Il y a un homme qui a montré son nez (Sellal lors de la conférence de presse après l’attaque terroriste de Tingoutourine dans le sud-est algérien en 2013 appelant les Algériens à garder la tête haute). Nous sommes prêts à mourir pour le nez (l’honneur). Mon père me disait : « L’existence était à l’image d’un pot de miel scellé par l’honneur ». Mon père m’a appris la parole, l’honneur, la parole donnée, le sens de l’honneur… Ne Touchez pas à mon honneur ! On ne badine pas avec l’honneur.

Ai-je raison ou pas ? Vous êtres algériens, comme moi, vous le savez bien. Vous journalistes, vous pouvez être des anges.

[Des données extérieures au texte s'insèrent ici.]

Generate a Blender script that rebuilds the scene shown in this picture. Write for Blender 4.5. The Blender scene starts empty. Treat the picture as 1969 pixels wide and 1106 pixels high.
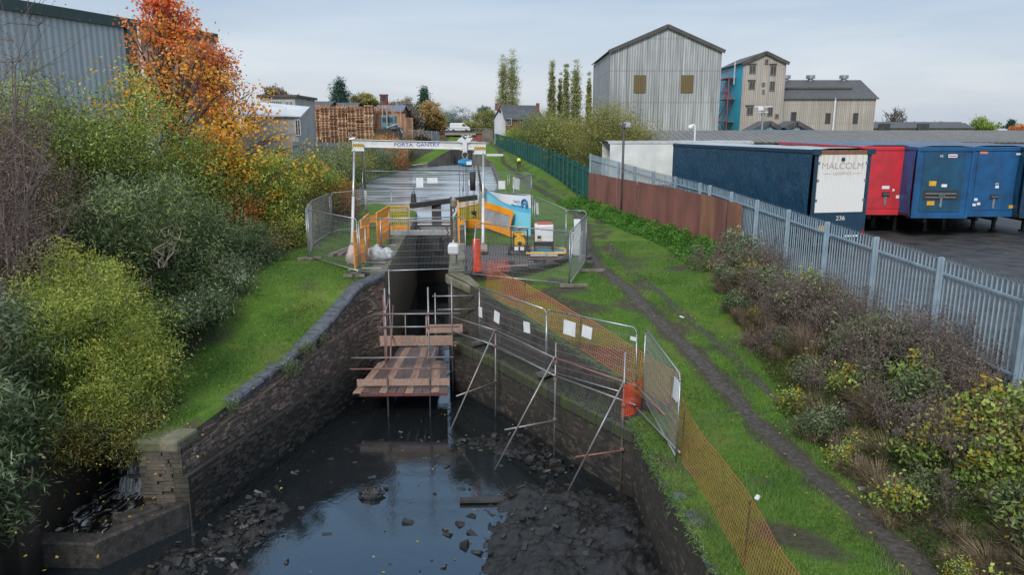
import bpy, math, random
import numpy as np
from mathutils import Vector, Matrix
R = math.radians
PI = math.pi
SC = bpy.context.scene
COL = SC.collection
rnd = random.Random(7)

# ------------------------------------------------------------------ camera numbers
CAMZ, PITCH, FPX, CX, CY = 5.1, R(12.1), 1422.0, 984.5, 553.0
def gr(x, y, z):
    """point of the ground level z seen at photo pixel x, y"""
    a = math.atan((y - CY) / FPX) + PITCH
    h = CAMZ - z
    Y = h / math.tan(a)
    return Vector(((x - CX) / FPX * (Y * math.cos(PITCH) + h * math.sin(PITCH)), Y, z))
def at(x, y, Y):
    a = math.atan((y - CY) / FPX) + PITCH
    h = Y * math.tan(a)
    return Vector(((x - CX) / FPX * (Y * math.cos(PITCH) + h * math.sin(PITCH)), Y, CAMZ - h))

# ------------------------------------------------------------------ node helpers
def newmat(name):
    m = bpy.data.materials.new(name); m.use_nodes = True
    nt = m.node_tree
    return m, nt, nt.nodes['Principled BSDF']
def N(nt, t, **kw):
    n = nt.nodes.new(t)
    for k, v in kw.items(): setattr(n, k, v)
    return n
def c4(c): return (c[0], c[1], c[2], 1)
def ramp(nt, stops, interp='LINEAR'):
    r = N(nt, 'ShaderNodeValToRGB'); e = r.color_ramp.elements; r.color_ramp.interpolation = interp
    e[0].position = stops[0][0]; e[0].color = c4(stops[0][1]); e[1].position = stops[-1][0]; e[1].color = c4(stops[-1][1])
    for p, c in stops[1:-1]:
        q = e.new(p); q.color = c4(c)
    return r
def noise(nt, scale, detail=4, rough=.55, vec=None, dist=0):
    n = N(nt, 'ShaderNodeTexNoise'); n.inputs['Scale'].default_value = scale
    n.inputs['Detail'].default_value = detail; n.inputs['Roughness'].default_value = rough
    n.inputs['Distortion'].default_value = dist
    if vec is not None: nt.links.new(vec, n.inputs['Vector'])
    return n
def mixc(nt, fac, a, b, mode='MIX'):
    m = N(nt, 'ShaderNodeMix', data_type='RGBA', blend_type=mode)
    for sock, v in ((m.inputs[0], fac), (m.inputs[6], a), (m.inputs[7], b)):
        if isinstance(v, (int, float)): sock.default_value = v
        elif isinstance(v, tuple): sock.default_value = c4(v)
        else: nt.links.new(v, sock)
    return m.outputs[2]
def pos(nt, obj=False, scale=None):
    if obj: o = N(nt, 'ShaderNodeTexCoord').outputs['Object']
    else: o = N(nt, 'ShaderNodeNewGeometry').outputs['Position']
    if scale:
        mp = N(nt, 'ShaderNodeMapping'); mp.inputs['Scale'].default_value = scale
        nt.links.new(o, mp.inputs['Vector']); o = mp.outputs[0]
    return o
def bump(nt, h, strength, dist, bsdf):
    b = N(nt, 'ShaderNodeBump'); b.inputs['Strength'].default_value = strength; b.inputs['Distance'].default_value = dist
    nt.links.new(h, b.inputs['Height']); nt.links.new(b.outputs[0], bsdf.inputs['Normal']); return b
def mat(name, c1, c2=None, rough=.6, scale=3, bmp=0, metal=0, stretch=None, obj=True, lo=.35, hi=.65, spec=.5):
    m, nt, b = newmat(name)
    c2 = c2 or tuple(v * .75 for v in c1)
    p = pos(nt, obj, stretch)
    n = noise(nt, scale, 5, .6, p)
    r = ramp(nt, [(lo, c1), (hi, c2)]); nt.links.new(n.outputs[0], r.inputs[0])
    nt.links.new(r.outputs[0], b.inputs['Base Color'])
    b.inputs['Roughness'].default_value = rough; b.inputs['Metallic'].default_value = metal
    b.inputs['Specular IOR Level'].default_value = spec
    if bmp:
        n2 = noise(nt, scale * 4, 5, .6, p); bump(nt, n2.outputs[0], bmp, .03, b)
    return m
GAIN = 2.0
def foliage_mat(name, stops, transl=.25, rough=.6):
    m, nt, b = newmat(name)
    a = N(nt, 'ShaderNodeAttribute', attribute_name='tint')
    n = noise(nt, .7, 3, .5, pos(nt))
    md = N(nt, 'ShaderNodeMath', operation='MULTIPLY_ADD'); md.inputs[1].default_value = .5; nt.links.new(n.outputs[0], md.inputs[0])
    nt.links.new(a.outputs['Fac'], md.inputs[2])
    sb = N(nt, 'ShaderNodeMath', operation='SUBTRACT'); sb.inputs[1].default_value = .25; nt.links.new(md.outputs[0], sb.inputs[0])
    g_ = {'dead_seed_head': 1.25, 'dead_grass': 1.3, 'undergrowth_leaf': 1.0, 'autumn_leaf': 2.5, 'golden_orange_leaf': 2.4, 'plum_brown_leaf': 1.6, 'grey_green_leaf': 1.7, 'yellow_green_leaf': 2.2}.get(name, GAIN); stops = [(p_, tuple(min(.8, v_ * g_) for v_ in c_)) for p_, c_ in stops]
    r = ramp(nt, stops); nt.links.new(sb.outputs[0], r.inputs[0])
    nt.links.new(r.outputs[0], b.inputs['Base Color']); b.inputs['Roughness'].default_value = rough
    b.inputs['Specular IOR Level'].default_value = .25
    tr = N(nt, 'ShaderNodeBsdfTranslucent'); nt.links.new(r.outputs[0], tr.inputs[0])
    mx = N(nt, 'ShaderNodeMixShader'); mx.inputs[0].default_value = transl
    nt.links.new(b.outputs[0], mx.inputs[1]); nt.links.new(tr.outputs[0], mx.inputs[2])
    nt.links.new(mx.outputs[0], nt.nodes['Material Output'].inputs[0])
    return m
def brick_mat(name, c1, c2, mortar, zdark=None, bw=.26, bh=.088, algae=(.05,.06,.02), algf=.5, stain=(.012,.012,.011), msize=.008):
    m, nt, b = newmat(name)
    uv = N(nt, 'ShaderNodeTexCoord').outputs['UV']
    wn = noise(nt, 1.3, 2, .5, uv)
    av = N(nt, 'ShaderNodeVectorMath', operation='MULTIPLY_ADD'); av.inputs[1].default_value = (.05, .05, 0)
    nt.links.new(wn.outputs['Color'], av.inputs[0]); nt.links.new(uv, av.inputs[2])
    t = N(nt, 'ShaderNodeTexBrick'); nt.links.new(av.outputs[0], t.inputs['Vector'])
    t.inputs['Scale'].default_value = 1; t.inputs['Brick Width'].default_value = bw; t.inputs['Row Height'].default_value = bh
    t.inputs['Mortar Size'].default_value = msize; t.inputs['Mortar Smooth'].default_value = .3
    t.inputs['Color1'].default_value = c4(c1); t.inputs['Color2'].default_value = c4(c2); t.inputs['Mortar'].default_value = c4(mortar)
    col = t.outputs['Color']
    n1 = noise(nt, 9, 5, .7, uv); col = mixc(nt, .75, col, ramp_out(nt, n1, [(.3, (.25,.25,.25)), (.7, (1.35,1.3,1.25))]), 'MULTIPLY')
    n2 = noise(nt, .9, 6, .65, uv, 1.0)
    col = mixc(nt, ramp_out(nt, n2, [(.48, (0,0,0)), (.72, (algf,)*3)]), col, algae)
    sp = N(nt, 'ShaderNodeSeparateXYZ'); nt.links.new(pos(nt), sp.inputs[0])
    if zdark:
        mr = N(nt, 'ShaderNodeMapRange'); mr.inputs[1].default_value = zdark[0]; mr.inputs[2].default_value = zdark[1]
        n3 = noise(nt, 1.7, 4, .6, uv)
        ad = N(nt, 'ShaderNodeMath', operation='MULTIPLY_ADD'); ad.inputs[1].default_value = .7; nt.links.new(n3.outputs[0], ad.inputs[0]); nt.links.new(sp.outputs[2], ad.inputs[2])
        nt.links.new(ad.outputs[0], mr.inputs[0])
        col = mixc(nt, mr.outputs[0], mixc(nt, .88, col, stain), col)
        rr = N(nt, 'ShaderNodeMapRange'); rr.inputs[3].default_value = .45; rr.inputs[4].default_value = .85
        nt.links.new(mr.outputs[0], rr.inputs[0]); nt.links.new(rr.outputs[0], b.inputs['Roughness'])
    else: b.inputs['Roughness'].default_value = .8
    # pale lime runs and chips
    n4 = noise(nt, 14, 3, .8, uv); col = mixc(nt, ramp_out(nt, n4, [(.66, (0,0,0)), (.74, (.35,.35,.35))]), col, (.2,.18,.15))
    nt.links.new(col, b.inputs['Base Color'])
    hb = mixc(nt, .35, ramp_out(nt, t, [(0, (1,1,1)), (1, (0,0,0))], 'Fac'), n1.outputs[0])
    bump(nt, hb, .9, .03, b)
    return m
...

Vous êtes des médiateurs. Votre rôle est important.

Dans la couverture du livre « Nomade », on vous voit marchant seule en plein désert, parmi les pierres et sous le soleil. Pourquoi cette couverture avec le titre en blanc et en relief ?

Oui, j’ai demandé à ce que le titre soit mis en relief (gaufrage) parce que ma vie a été un perpétuel combat. Vous voyez que je marche. Je suis sur un chemin. Je suis mon ombre. C’est la trace de tous ceux qui sont morts, de mes traditions, de mes gens… Les pierres symbolisent la dureté de la vie.